╭─ DATA PROVIDED

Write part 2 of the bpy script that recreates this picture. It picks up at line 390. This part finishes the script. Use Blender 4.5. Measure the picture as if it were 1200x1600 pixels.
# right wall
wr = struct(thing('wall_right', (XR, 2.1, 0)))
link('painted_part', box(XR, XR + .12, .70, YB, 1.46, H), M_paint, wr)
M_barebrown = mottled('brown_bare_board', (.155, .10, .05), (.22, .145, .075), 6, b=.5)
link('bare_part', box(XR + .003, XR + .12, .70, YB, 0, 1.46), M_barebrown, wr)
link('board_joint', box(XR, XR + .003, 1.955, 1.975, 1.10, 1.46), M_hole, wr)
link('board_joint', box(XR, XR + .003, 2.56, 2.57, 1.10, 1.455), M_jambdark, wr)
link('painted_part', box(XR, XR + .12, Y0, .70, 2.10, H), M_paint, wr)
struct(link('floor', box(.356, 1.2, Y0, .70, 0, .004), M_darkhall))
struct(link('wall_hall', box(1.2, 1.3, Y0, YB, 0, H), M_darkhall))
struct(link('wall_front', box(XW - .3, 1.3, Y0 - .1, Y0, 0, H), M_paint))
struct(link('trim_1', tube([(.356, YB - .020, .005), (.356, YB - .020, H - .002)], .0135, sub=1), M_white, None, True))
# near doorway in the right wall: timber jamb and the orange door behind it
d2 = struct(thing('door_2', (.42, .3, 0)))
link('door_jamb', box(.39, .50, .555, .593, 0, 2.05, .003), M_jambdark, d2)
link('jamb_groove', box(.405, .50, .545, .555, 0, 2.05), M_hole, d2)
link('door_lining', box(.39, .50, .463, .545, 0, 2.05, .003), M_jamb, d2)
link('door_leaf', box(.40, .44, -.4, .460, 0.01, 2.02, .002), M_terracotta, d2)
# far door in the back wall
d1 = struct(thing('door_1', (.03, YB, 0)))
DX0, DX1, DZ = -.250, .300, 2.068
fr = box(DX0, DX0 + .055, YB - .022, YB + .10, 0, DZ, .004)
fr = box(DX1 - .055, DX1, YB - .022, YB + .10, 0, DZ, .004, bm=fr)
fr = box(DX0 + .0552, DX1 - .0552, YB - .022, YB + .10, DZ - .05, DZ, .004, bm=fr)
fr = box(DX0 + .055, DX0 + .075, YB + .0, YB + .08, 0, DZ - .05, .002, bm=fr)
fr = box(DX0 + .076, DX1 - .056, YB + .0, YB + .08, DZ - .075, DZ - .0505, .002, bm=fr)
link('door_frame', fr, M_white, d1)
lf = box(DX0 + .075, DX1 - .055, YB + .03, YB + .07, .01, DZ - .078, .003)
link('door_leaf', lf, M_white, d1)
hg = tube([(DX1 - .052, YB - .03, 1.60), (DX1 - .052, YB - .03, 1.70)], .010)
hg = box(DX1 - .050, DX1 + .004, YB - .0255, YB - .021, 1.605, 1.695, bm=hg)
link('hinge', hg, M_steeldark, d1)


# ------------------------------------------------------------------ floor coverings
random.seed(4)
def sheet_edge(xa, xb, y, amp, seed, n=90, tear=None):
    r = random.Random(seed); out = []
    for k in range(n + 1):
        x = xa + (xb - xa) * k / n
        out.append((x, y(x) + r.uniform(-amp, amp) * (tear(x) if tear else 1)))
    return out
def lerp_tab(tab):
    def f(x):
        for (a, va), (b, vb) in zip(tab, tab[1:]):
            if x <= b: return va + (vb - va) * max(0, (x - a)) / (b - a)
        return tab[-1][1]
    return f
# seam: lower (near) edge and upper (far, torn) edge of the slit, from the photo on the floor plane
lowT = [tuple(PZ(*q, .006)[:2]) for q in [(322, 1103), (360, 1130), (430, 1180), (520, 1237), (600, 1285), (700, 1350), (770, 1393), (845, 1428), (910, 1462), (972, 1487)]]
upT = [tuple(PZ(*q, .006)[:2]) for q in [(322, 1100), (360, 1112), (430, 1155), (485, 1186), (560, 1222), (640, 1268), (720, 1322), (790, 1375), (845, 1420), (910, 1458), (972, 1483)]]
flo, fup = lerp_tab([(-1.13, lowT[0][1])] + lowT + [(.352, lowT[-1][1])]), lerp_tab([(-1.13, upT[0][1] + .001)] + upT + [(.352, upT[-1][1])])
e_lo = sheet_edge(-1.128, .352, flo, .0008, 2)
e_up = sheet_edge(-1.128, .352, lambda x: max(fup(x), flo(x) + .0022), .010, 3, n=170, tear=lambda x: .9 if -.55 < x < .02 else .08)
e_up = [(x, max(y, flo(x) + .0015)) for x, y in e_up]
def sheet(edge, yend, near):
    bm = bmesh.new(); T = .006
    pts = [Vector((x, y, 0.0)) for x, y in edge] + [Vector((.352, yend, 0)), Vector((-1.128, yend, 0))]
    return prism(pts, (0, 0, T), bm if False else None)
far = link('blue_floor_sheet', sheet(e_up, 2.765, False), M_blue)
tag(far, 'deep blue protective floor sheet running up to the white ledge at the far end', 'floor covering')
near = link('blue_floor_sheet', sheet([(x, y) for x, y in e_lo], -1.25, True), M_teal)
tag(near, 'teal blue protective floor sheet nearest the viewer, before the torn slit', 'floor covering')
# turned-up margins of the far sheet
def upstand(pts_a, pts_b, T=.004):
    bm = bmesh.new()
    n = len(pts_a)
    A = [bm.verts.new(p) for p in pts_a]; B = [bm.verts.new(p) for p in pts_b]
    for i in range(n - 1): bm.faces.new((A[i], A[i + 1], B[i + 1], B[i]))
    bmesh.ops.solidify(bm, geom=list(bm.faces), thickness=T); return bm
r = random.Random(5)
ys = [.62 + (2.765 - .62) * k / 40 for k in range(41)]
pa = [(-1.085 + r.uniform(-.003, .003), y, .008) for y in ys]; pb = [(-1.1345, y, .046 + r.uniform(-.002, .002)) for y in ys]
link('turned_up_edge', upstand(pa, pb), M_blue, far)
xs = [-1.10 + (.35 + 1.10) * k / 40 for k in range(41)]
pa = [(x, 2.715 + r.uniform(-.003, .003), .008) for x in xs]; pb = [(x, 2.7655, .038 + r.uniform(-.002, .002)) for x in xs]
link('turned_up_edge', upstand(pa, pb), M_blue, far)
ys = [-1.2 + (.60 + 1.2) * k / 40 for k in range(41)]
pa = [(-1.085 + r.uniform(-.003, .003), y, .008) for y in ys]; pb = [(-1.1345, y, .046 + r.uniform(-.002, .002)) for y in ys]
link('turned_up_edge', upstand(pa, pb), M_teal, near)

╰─

Each line of the material should be duplicated exactly, please.

◆ **TASK RESPONSE**:
Write part 2 of the bpy script that recreates this picture. It picks up at line 390. This part finishes the script. Use Blender 4.5. Measure the picture as if it were 1200x1600 pixels.
# right wall
wr = struct(thing('wall_right', (XR, 2.1, 0)))
link('painted_part', box(XR, XR + .12, .70, YB, 1.46, H), M_paint, wr)
M_barebrown = mottled('brown_bare_board', (.155, .10, .05), (.22, .145, .075), 6, b=.5)
link('bare_part', box(XR + .003, XR + .12, .70, YB, 0, 1.46), M_barebrown, wr)
link('board_joint', box(XR, XR + .003, 1.955, 1.975, 1.10, 1.46), M_hole, wr)
link('board_joint', box(XR, XR + .003, 2.56, 2.57, 1.10, 1.455), M_jambdark, wr)
link('painted_part', box(XR, XR + .12, Y0, .70, 2.10, H), M_paint, wr)
struct(link('floor', box(.356, 1.2, Y0, .70, 0, .004), M_darkhall))
struct(link('wall_hall', box(1.2, 1.3, Y0, YB, 0, H), M_darkhall))
struct(link('wall_front', box(XW - .3, 1.3, Y0 - .1, Y0, 0, H), M_paint))
struct(link('trim_1', tube([(.356, YB - .020, .005), (.356, YB - .020, H - .002)], .0135, sub=1), M_white, None, True))
# near doorway in the right wall: timber jamb and the orange door behind it
d2 = struct(thing('door_2', (.42, .3, 0)))
link('door_jamb', box(.39, .50, .555, .593, 0, 2.05, .003), M_jambdark, d2)
link('jamb_groove', box(.405, .50, .545, .555, 0, 2.05), M_hole, d2)
link('door_lining', box(.39, .50, .463, .545, 0, 2.05, .003), M_jamb, d2)
link('door_leaf', box(.40, .44, -.4, .460, 0.01, 2.02, .002), M_terracotta, d2)
# far door in the back wall
d1 = struct(thing('door_1', (.03, YB, 0)))
DX0, DX1, DZ = -.250, .300, 2.068
fr = box(DX0, DX0 + .055, YB - .022, YB + .10, 0, DZ, .004)
fr = box(DX1 - .055, DX1, YB - .022, YB + .10, 0, DZ, .004, bm=fr)
fr = box(DX0 + .0552, DX1 - .0552, YB - .022, YB + .10, DZ - .05, DZ, .004, bm=fr)
fr = box(DX0 + .055, DX0 + .075, YB + .0, YB + .08, 0, DZ - .05, .002, bm=fr)
fr = box(DX0 + .076, DX1 - .056, YB + .0, YB + .08, DZ - .075, DZ - .0505, .002, bm=fr)
link('door_frame', fr, M_white, d1)
lf = box(DX0 + .075, DX1 - .055, YB + .03, YB + .07, .01, DZ - .078, .003)
link('door_leaf', lf, M_white, d1)
hg = tube([(DX1 - .052, YB - .03, 1.60), (DX1 - .052, YB - .03, 1.70)], .010)
hg = box(DX1 - .050, DX1 + .004, YB - .0255, YB - .021, 1.605, 1.695, bm=hg)
link('hinge', hg, M_steeldark, d1)


# ------------------------------------------------------------------ floor coverings
random.seed(4)
def sheet_edge(xa, xb, y, amp, seed, n=90, tear=None):
    r = random.Random(seed); out = []
    for k in range(n + 1):
        x = xa + (xb - xa) * k / n
        out.append((x, y(x) + r.uniform(-amp, amp) * (tear(x) if tear else 1)))
    return out
def lerp_tab(tab):
    def f(x):
        for (a, va), (b, vb) in zip(tab, tab[1:]):
            if x <= b: return va + (vb - va) * max(0, (x - a)) / (b - a)
        return tab[-1][1]
    return f
# seam: lower (near) edge and upper (far, torn) edge of the slit, from the photo on the floor plane
lowT = [tuple(PZ(*q, .006)[:2]) for q in [(322, 1103), (360, 1130), (430, 1180), (520, 1237), (600, 1285), (700, 1350), (770, 1393), (845, 1428), (910, 1462), (972, 1487)]]
upT = [tuple(PZ(*q, .006)[:2]) for q in [(322, 1100), (360, 1112), (430, 1155), (485, 1186), (560, 1222), (640, 1268), (720, 1322), (790, 1375), (845, 1420), (910, 1458), (972, 1483)]]
flo, fup = lerp_tab([(-1.13, lowT[0][1])] + lowT + [(.352, lowT[-1][1])]), lerp_tab([(-1.13, upT[0][1] + .001)] + upT + [(.352, upT[-1][1])])
e_lo = sheet_edge(-1.128, .352, flo, .0008, 2)
e_up = sheet_edge(-1.128, .352, lambda x: max(fup(x), flo(x) + .0022), .010, 3, n=170, tear=lambda x: .9 if -.55 < x < .02 else .08)
e_up = [(x, max(y, flo(x) + .0015)) for x, y in e_up]
def sheet(edge, yend, near):
    bm = bmesh.new(); T = .006
    pts = [Vector((x, y, 0.0)) for x, y in edge] + [Vector((.352, yend, 0)), Vector((-1.128, yend, 0))]
    return prism(pts, (0, 0, T), bm if False else None)
far = link('blue_floor_sheet', sheet(e_up, 2.765, False), M_blue)
tag(far, 'deep blue protective floor sheet running up to the white ledge at the far end', 'floor covering')
near = link('blue_floor_sheet', sheet([(x, y) for x, y in e_lo], -1.25, True), M_teal)
tag(near, 'teal blue protective floor sheet nearest the viewer, before the torn slit', 'floor covering')
# turned-up margins of the far sheet
def upstand(pts_a, pts_b, T=.004):
    bm = bmesh.new()
    n = len(pts_a)
    A = [bm.verts.new(p) for p in pts_a]; B = [bm.verts.new(p) for p in pts_b]
    for i in range(n - 1): bm.faces.new((A[i], A[i + 1], B[i + 1], B[i]))
    bmesh.ops.solidify(bm, geom=list(bm.faces), thickness=T); return bm
r = random.Random(5)
ys = [.62 + (2.765 - .62) * k / 40 for k in range(41)]
pa = [(-1.085 + r.uniform(-.003, .003), y, .008) for y in ys]; pb = [(-1.1345, y, .046 + r.uniform(-.002, .002)) for y in ys]
link('turned_up_edge', upstand(pa, pb), M_blue, far)
xs = [-1.10 + (.35 + 1.10) * k / 40 for k in range(41)]
pa = [(x, 2.715 + r.uniform(-.003, .003), .008) for x in xs]; pb = [(x, 2.7655, .038 + r.uniform(-.002, .002)) for x in xs]
link('turned_up_edge', upstand(pa, pb), M_blue, far)
ys = [-1.2 + (.60 + 1.2) * k / 40 for k in range(41)]
pa = [(-1.085 + r.uniform(-.003, .003), y, .008) for y in ys]; pb = [(-1.1345, y, .046 + r.uniform(-.002, .002)) for y in ys]
link('turned_up_edge', upstand(pa, pb), M_teal, near)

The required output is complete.